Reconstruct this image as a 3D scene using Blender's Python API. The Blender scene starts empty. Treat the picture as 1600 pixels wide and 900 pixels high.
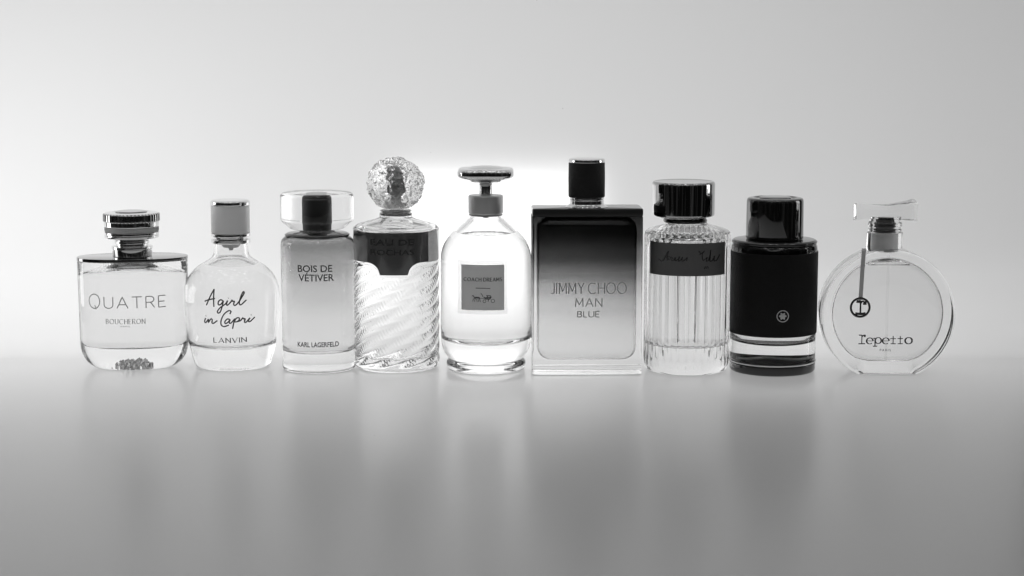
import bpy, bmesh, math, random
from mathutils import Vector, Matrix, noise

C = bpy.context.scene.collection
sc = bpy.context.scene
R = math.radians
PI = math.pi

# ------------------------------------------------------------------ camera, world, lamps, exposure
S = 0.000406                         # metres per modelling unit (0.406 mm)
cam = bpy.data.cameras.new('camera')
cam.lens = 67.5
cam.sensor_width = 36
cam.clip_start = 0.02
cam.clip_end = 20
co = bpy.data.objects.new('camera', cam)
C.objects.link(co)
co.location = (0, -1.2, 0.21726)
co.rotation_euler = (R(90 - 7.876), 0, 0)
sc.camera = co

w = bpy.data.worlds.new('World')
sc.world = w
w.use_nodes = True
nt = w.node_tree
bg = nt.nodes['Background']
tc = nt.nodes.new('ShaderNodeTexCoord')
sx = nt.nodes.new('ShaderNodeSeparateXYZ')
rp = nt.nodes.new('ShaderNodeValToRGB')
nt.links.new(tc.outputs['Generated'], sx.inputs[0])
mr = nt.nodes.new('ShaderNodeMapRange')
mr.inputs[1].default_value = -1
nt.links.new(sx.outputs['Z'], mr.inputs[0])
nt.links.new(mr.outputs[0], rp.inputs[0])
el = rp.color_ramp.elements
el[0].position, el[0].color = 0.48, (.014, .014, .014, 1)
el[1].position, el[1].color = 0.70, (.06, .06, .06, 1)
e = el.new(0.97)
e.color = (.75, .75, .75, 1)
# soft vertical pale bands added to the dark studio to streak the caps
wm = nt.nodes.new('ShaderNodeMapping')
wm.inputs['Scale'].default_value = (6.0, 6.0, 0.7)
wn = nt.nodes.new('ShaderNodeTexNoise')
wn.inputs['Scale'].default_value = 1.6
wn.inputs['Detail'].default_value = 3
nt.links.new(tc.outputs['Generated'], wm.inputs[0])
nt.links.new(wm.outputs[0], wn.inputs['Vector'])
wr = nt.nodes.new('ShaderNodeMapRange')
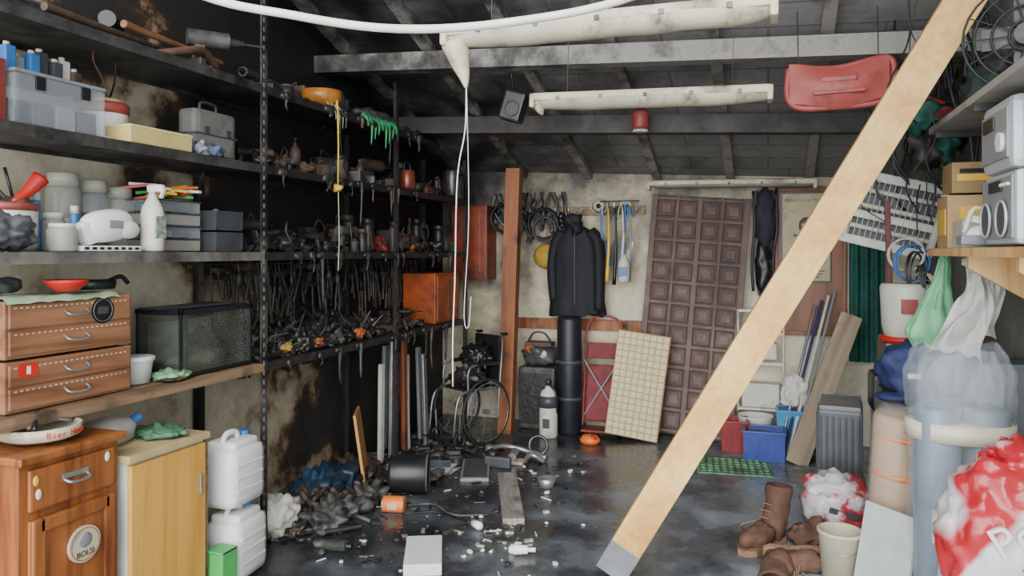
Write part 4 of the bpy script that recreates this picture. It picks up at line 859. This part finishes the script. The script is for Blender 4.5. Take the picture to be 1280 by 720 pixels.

—————

→ Instructions for the task: Copy the entries exactly. Leave out the images.

→ Correct result:
Reconstruct this image as a 3D scene using Blender's Python API. The Blender scene starts empty. Treat the picture as 1600 pixels wide and 900 pixels high.
import bpy, bmesh, math, random
from mathutils import Vector, Matrix, noise

C = bpy.context.scene.collection
sc = bpy.context.scene
R = math.radians
PI = math.pi

# ------------------------------------------------------------------ camera, world, lamps, exposure
S = 0.000406                         # metres per modelling unit (0.406 mm)
cam = bpy.data.cameras.new('camera')
cam.lens = 67.5
cam.sensor_width = 36
cam.clip_start = 0.02
cam.clip_end = 20
co = bpy.data.objects.new('camera', cam)
C.objects.link(co)
co.location = (0, -1.2, 0.21726)
co.rotation_euler = (R(90 - 7.876), 0, 0)
sc.camera = co

w = bpy.data.worlds.new('World')
sc.world = w
w.use_nodes = True
nt = w.node_tree
bg = nt.nodes['Background']
tc = nt.nodes.new('ShaderNodeTexCoord')
sx = nt.nodes.new('ShaderNodeSeparateXYZ')
rp = nt.nodes.new('ShaderNodeValToRGB')
nt.links.new(tc.outputs['Generated'], sx.inputs[0])
mr = nt.nodes.new('ShaderNodeMapRange')
mr.inputs[1].default_value = -1
nt.links.new(sx.outputs['Z'], mr.inputs[0])
nt.links.new(mr.outputs[0], rp.inputs[0])
el = rp.color_ramp.elements
el[0].position, el[0].color = 0.48, (.014, .014, .014, 1)
el[1].position, el[1].color = 0.70, (.06, .06, .06, 1)
e = el.new(0.97)
e.color = (.75, .75, .75, 1)
# soft vertical pale bands added to the dark studio to streak the caps
wm = nt.nodes.new('ShaderNodeMapping')
wm.inputs['Scale'].default_value = (6.0, 6.0, 0.7)
wn = nt.nodes.new('ShaderNodeTexNoise')
wn.inputs['Scale'].default_value = 1.6
wn.inputs['Detail'].default_value = 3
nt.links.new(tc.outputs['Generated'], wm.inputs[0])
nt.links.new(wm.outputs[0], wn.inputs['Vector'])
wr = nt.nodes.new('ShaderNodeMapRange')
Write part 4 of the bpy script that recreates this picture. It picks up at line 859. This part finishes the script. The script is for Blender 4.5. Take the picture to be 1280 by 720 pixels.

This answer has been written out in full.